Best Practices

In 1993, SEMAA (Science, Engineering, Mathematics, and Aerospace Academy) was born of then U.S. Congressman Louis Stokes’ (D) from Ohio concern about the low level of academic achievement of the young students in his District and his urging for the creation of a unique program that would focus on mathematics and science. Educational personnel at NASA Glenn and Tri-C embraced his idea and developed the SEMAA program.

Nineteen years later SEMAA is still inspiring students across the United States to develop a love for science and mathematics and becoming aware of what NASA as an agency is doing to promote an interest in STEM careers and raise the interest amongst young Americans in pursing a career in a STEM field. 11.5 percent of all engineers in the U.S. are women, according to the National Science Foundation, and business leaders say it is critical that more young women consider a career in engineering to help bridge the gap. As a former SEMAA site director, I too saw the need for our young ladies to become as excited about what they were learning in their SEMAA classes as the young men.

The work to bring more women into STEM careers is still in its infancy. As STEM becomes a national buzz word the race is on to improve STEM curriculum design, create and open STEM focused schools, and inspire corporate America to create funded programs that bring girls and women into the STEM pipeline. Towards that end here are ten STEM best practices for engaging girls:

    1. Give girls the same opportunities to become a part of science, engineering, mathematics, and technology projects.

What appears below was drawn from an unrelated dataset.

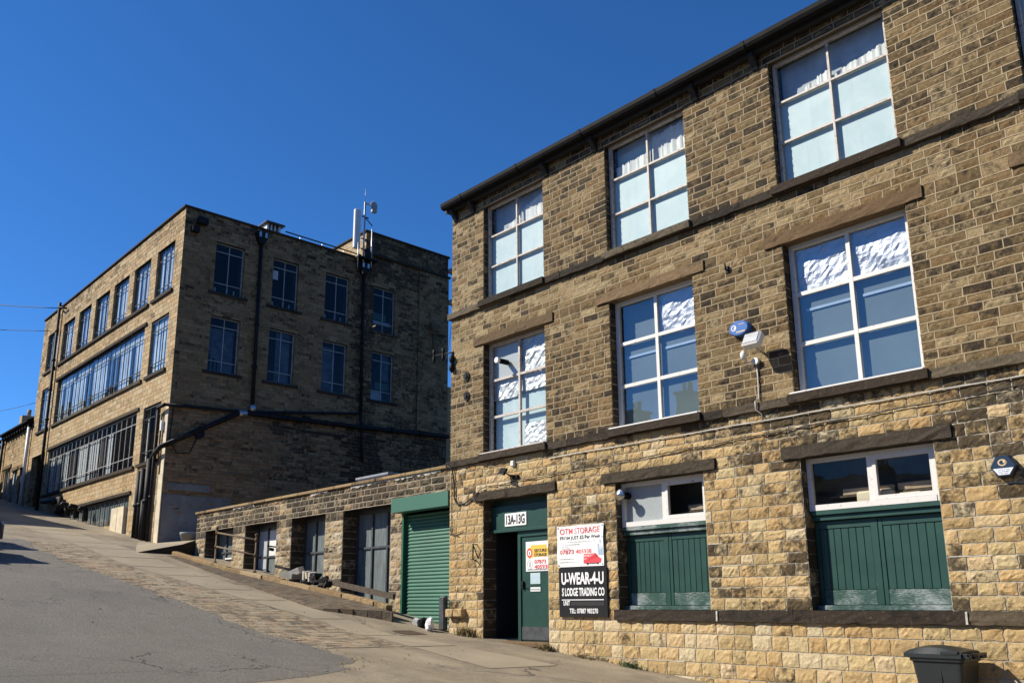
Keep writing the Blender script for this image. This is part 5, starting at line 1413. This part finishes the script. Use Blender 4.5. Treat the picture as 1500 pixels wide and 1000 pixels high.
# drainpipes
def dpipe(pts, rad=.075, name='drainpipe', m_='iron', collars=True):
    mb = MB(); mb.tube(pts, rad, 10)
    if collars:
        for a_, b_ in zip(pts[:-1], pts[1:]):
            a_, b_ = Vector(a_), Vector(b_); L = (b_ - a_).length; n_ = int(L / 1.9)
            for k in range(1, n_ + 1):
                c_ = a_ + (b_ - a_) * (k / (n_ + 1)); d_ = (b_ - a_).normalized() * .06
                mb.tube([c_ - d_, c_ + d_], rad * 1.3, 10)
    mb.build(name, m_, fac)
xo = XB + .13
dpipe([(xo, 3.60, 16.2), (xo, 3.66, 9.2)]); dpipe([(xo, 8.66, 16.2), (xo, 8.74, 9.75)])
dpipe([(xo, 8.74, 9.7), (xo, 8.9, 7.6)], .06)
for y in (3.6, 8.66):
    mb = MB(); mb.prism([(y - .24, 16.75), (y + .24, 16.75), (y + .22, 16.5), (y + .09, 16.22), (y - .09, 16.22), (y - .22, 16.5)], 'x', XB + .02, XB + .28); mb.build('hopper', 'iron', fac)
    mb = MB(); mb.bbox(XB + .281, XB + .30, y - .18, y - .08, 16.5, 16.72, .003); mb.bbox(XB + .281, XB + .30, y + .08, y + .18, 16.5, 16.72, .003); mb.build('bracket', 'galv', fac)
dpipe([(xo, .2, 8.86), (xo, 3.3, 9.02), (xo, 8.7, 9.72)], .06)
dpipe([(-32.9, YB - .16, 6.95), (-32.6, YB - .18, 7.1), (XB + .15, .15, 7.25), (xo + .02, 3.1, 8.93), (xo + .02, 3.5, 8.98), (xo + .02, 8.8, 9.12), (xo + .02, 13.66, 9.30)], .095)
mb = MB(); mb.tube([(xo + .02, 3.1, 8.93), (xo + .02, 3.42, 8.97)], .125, 10); mb.tube([(xo, 3.68, 9.1), (xo, 3.68, 9.35)], .13, 10); mb.build('pale_joint', 'galv', fac)
for x, z0, z1, rr_ in ((-33.95, 3.95, 6.6, .11), (-33.6, 3.9, 6.65, .10), (-33.0, 3.75, 6.95, .12), (-33.3, 3.8, 5.4, .09), (-32.62, 3.75, 8.9, .055)):
    dpipe([(x, YB - .18, z0), (x, YB - .18, z1)], rr_)
dpipe([(-32.8, YB - .14, 6.9), (-32.8, YB - .14, 8.75), (-32.6, YB - .2, 8.85), (XB + .14, .2, 8.86)], .07)
dpipe([(-48.15, YB - .14, 17.2), (-48.05, YB - .14, 9.3), (-48.0, YB - .14, 6.2)], .075)
mb = MB(); mb.tube([(-48.15, YB - .14, 16.9), (-47.7, YB - .3, 16.8), (-47.0, YB - .1, 16.6)], .05, 8); mb.build('overflow_pipe', 'iron', fac)
mb = MB(); mb.bbox(-33.4, -32.5, YB - .35, YB - .05, 3.62, 3.78, .02); mb.build('pipe_plinth', 'iron', fac)
mb = MB(); mb.bbox(-32.42, -32.28, YB - .14, YB - .03, 7.95, 8.35, .01); mb.build('meter_box', 'offwhite', fac)
mb = MB(); mb.tube([(XB + .02, 1.6, 7.9), (XB + .2, 1.6, 7.92)], .17, 12); mb.tube([(XB + .05, .55, 8.9), (XB + .06, .5, 7.6), (XB + .06, .8, 7.1), (XB + .06, 1.3, 7.15), (XB + .06, 1.55, 7.8)], .02, 6); mb.build('alarm_bell', 'iron', fac)
mb = MB(); mb.bbox(XB + .02, XB + .3, .85, 1.25, 16.35, 16.62, .02); mb.bbox(XB + .02, XB + .25, .65, .95, 15.95, 16.2, .02); mb.build('floodlight', 'iron', fac)
mb = MB(); mb.bbox(XB + .02, XB + .18, 12.55, 12.95, 14.2, 14.35, .02); mb.tube([(XB + .12, 12.75, 14.2), (XB + .12, 12.75, 13.0)], .07, 8); mb.prism([(12.5, 14.75), (13.0, 14.75), (12.92, 14.35), (12.58, 14.35)], 'x', XB + .03, XB + .25); mb.build('rainwater_head', 'lintel', fac)
mb = MB()
for z in (17.75, 16.1): mb.bbox(XB - .1, XB + .25, 13.67, 14.1, z - .1, z + .1, .01)
mb.build('cable_bracket', 'steelframe', fac)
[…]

    2. Encourage girls to explore non-traditional classes and after-school programming activities as they move through their middle and high school years.

    3. Be open, honest, and sincere when talking to girls about careers in STEM.

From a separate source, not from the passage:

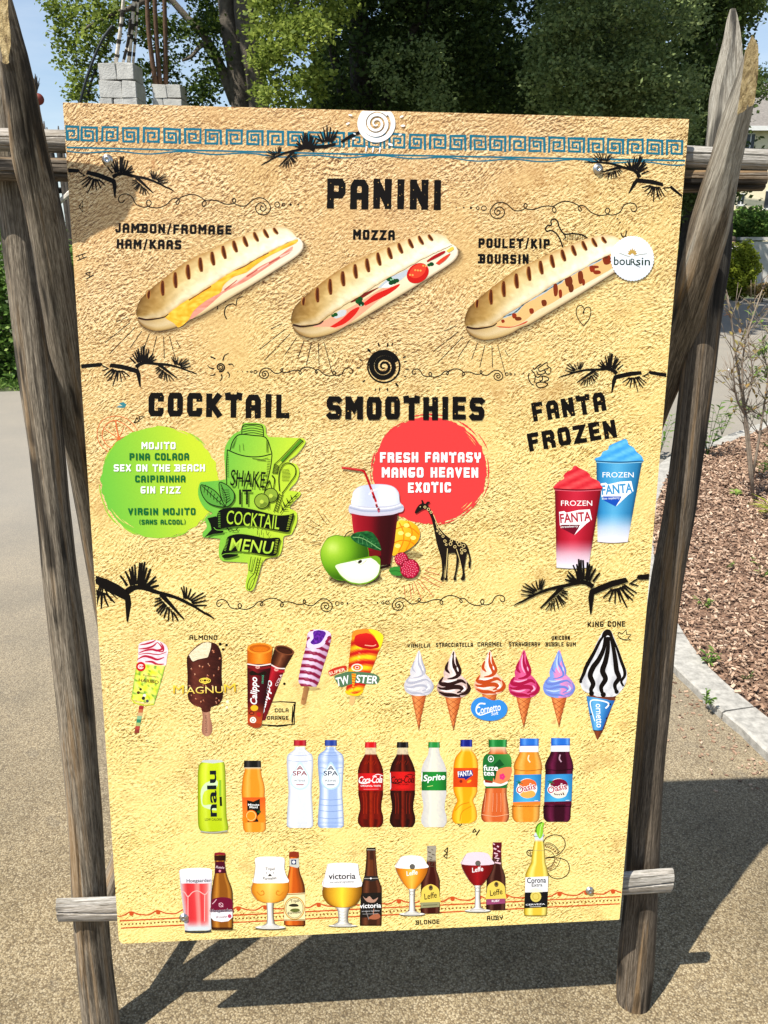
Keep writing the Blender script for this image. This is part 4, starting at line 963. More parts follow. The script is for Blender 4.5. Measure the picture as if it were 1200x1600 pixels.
def font_mesh(txt, shear=0, bold=0, spacing=1.0):
    key = (txt, shear, bold, spacing)
    if key in _fc: return _fc[key]
    cu = bpy.data.curves.new('lettering', 'FONT'); cu.body = txt; cu.shear = shear; cu.offset = bold; cu.resolution_u = 3; cu.space_character = spacing
    o = bpy.data.objects.new('lettering', cu); COL.objects.link(o); bpy.context.view_layer.update()
    dg = bpy.context.evaluated_depsgraph_get(); me = o.evaluated_get(dg).to_mesh()
    V = [(v.co.x, v.co.y) for v in me.vertices]; F = [tuple(p.vertices) for p in me.polygons]
    x0 = min(v[0] for v in V); V = [(x - x0, y) for x, y in V]; w = max(v[0] for v in V); o.evaluated_get(dg).to_mesh_clear()
    bpy.data.objects.remove(o); bpy.data.curves.remove(cu); _fc[key] = (V, F, w); return _fc[key]
GW = {'I': .30, '/': .42, 'M': .74, 'W': .78, '(': .3, ')': .3, 'T': .66, 'L': .54, 'E': .56, 'F': .56, 'J': .5}
_o = [(.0, .12), (.0, .88), (.12, 1), (.88, 1), (1, .88), (1, .12), (.88, 0), (.12, 0), (0, .12)]
GLY = {
 'A': [[(0, 0), (0, .82), (.2, 1), (.8, 1), (1, .82), (1, 0)], [(.1, .42), (.9, .42)]],
 'B': [[(-.35, 0), (.85, 0), (1, .12), (1, .4), (.8, .5), (1, .6), (1, .88), (.85, 1), (-.35, 1)], [(.12, .1), (.12, .9)], [(.2, .5), (.8, .5)]],
 'C': [[(1, .84), (1, .92), (.92, 1), (.14, 1), (0, .86), (0, .14), (.14, 0), (.92, 0), (1, .08), (1, .16)]],
 'D': [_o], 'O': [_o],
 'E': [[(1, 1), (0, 1), (0, 0), (1, 0)], [(0, .5), (.85, .5)]],
 'F': [[(1, 1), (0, 1), (0, 0)], [(0, .5), (.8, .5)]],
 'G': [[(.98, 1), (.14, 1), (0, .86), (0, .14), (.14, 0), (.86, 0), (1, .14), (1, .42), (.5, .42)]],
 'H': [[(0, 0), (0, 1)], [(1, 0), (1, 1)], [(.1, .5), (.9, .5)]],
 'I': [[(.5, 0), (.5, 1)]],
 'J': [[(1, 1), (1, .14), (.86, 0), (.14, 0), (0, .14), (0, .2)]],
 'K': [[(0, 0), (0, 1)], [(.95, 1), (.3, .52), (.4, .46), (1, 0)]],
 'L': [[(0, 1), (0, 0), (1, 0)]],
 'M': [[(0, 0), (0, 1)], [(1, 0), (1, 1)], [(.08, .95), (.5, .42), (.92, .95)]],
 'N': [[(0, 0), (0, 1)], [(1, 0), (1, 1)], [(.05, .95), (.95, .05)]],
 'P': [[(0, 0), (0, 1), (.86, 1), (1, .88), (1, .56), (.86, .44), (.1, .44)]],
 'R': [[(0, 0), (0, 1), (.86, 1), (1, .88), (1, .6), (.86, .5), (.1, .5)], [(.55, .5), (1, .25), (1, 0)]],
 'S': [[(1, .96), (.92, 1), (.12, 1), (0, .88), (0, .64), (.12, .52), (.88, .48), (1, .38), (1, .12), (.88, 0), (.08, 0), (0, .05)]],
 'T': [[(-.02, .96), (1.02, .96)], [(-.04, 1.06), (-.02, 1.0)], [(1.04, 1.06), (1.02, 1.0)], [(.5, .95), (.5, -.02)]],
 'U': [[(0, 1), (0, .14), (.14, 0), (.86, 0), (1, .14), (1, 1)]],
 'V': [[(0, 1), (.5, 0), (1, 1)]],
 'W': [[(0, 1), (.1, 0), (.5, .6), (.9, 0), (1, 1)]],
 'X': [[(0, 1), (1, 0)], [(1, 1), (0, 0)]],
 'Y': [[(0, 1), (0, .6), (.12, .48), (.88, .48), (1, .6), (1, 1)], [(.5, .48), (.5, 0)]],
 'Z': [[(0, 1), (1, 1), (0, 0), (1, 0)]],
 '/': [[(.1, -.1), (.9, 1.1)]], '(': [[(.9, 1.05), (.3, .8), (.3, .2), (.9, -.05)]], ')': [[(.1, 1.05), (.7, .8), (.7, .2), (.1, -.05)]],
}
WHITE = (250, 250, 250)
# ---- greek key band
TEAL = (34, 122, 146)
for i in range(31):
    cx = float(np.interp(i, [0, 1, 10, 20, 30], [111, 139.3, 430.5, 747, 1054])); cy = 209.8 + .0232 * (cx - 126) ; a = Art(0); q = 11.7; fl = (i % 2)
    path = [(-q, q * .95), (-q, -q), (q, -q), (q, q * .72), (-q * .45, q * .72), (-q * .45, -q * .42), (q * .42, -q * .42), (q * .42, q * .18), (0, q * .18)]
    if fl: path = [(q, q), (q, -q * .95), (-q, -q * .95), (-q, q * .8), (q * .5, q * .8), (q * .5, -q * .45), (-q * .48, -q * .45), (-q * .48, q * .25), (.05 * q, q * .25), (0, -.1 * q)]
    path = [(cx + x + random.uniform(-.5, .5) , cy + y + .03 * x + random.uniform(-.6, .6)) for x, y in path]
    if i == 0: path = [(max(x, 102.6), y) for x, y in path]
    Q = []
    for j in range(len(path) - 1):
        for t in (0, .33, .66): Q.append((path[j][0] + (path[j + 1][0] - path[j][0]) * t, path[j][1] + (path[j + 1][1] - path[j][1]) * t))
    Q.append(path[-1]); a.line(Q, 1, TEAL, rough=.14, wf=lambda f: 3.7 - .9 * f); a.build('printed_square_spiral')
a = Art(0); a.line([(103, 230.2), (320, 235.2), (560, 241), (800, 246), (1072, 251)], 2.6, TEAL, 60, rough=.1); a.build('printed_teal_line')
a = Art(0); a.line([(103 + 969 * i / 160, 235.6 + .0205 * 969 * i / 160 + 2.0 * math.sin(i * .37) + 1.0 * math.sin(i * .13)) for i in range(161)], 2.0, TEAL, rough=.15); a.build('printed_wavy_line')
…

    4. Explain expectations and the importance of having an interest and good grades in math and science classes.

    5. Don’t give girls the easy or non-dirty jobs on projects, activities, and competitions.

    6. They can’t be what they can’t see! Provide speakers, mentors, and volunteers that look like them and work in STEM career fields and share some commonalities.

    7. Engage girls in STEM competitions and programs that begin in elementary school and continue through college.

    8. If you are a STEM professional, become part of a girls STEM mentoring or volunteer network.

    9. Work with parents to help them encourage their daughter(s) interest in science and math.

    10. Read and stay current by keeping yourself up-to-the-minute on the evolving STEM education landscape.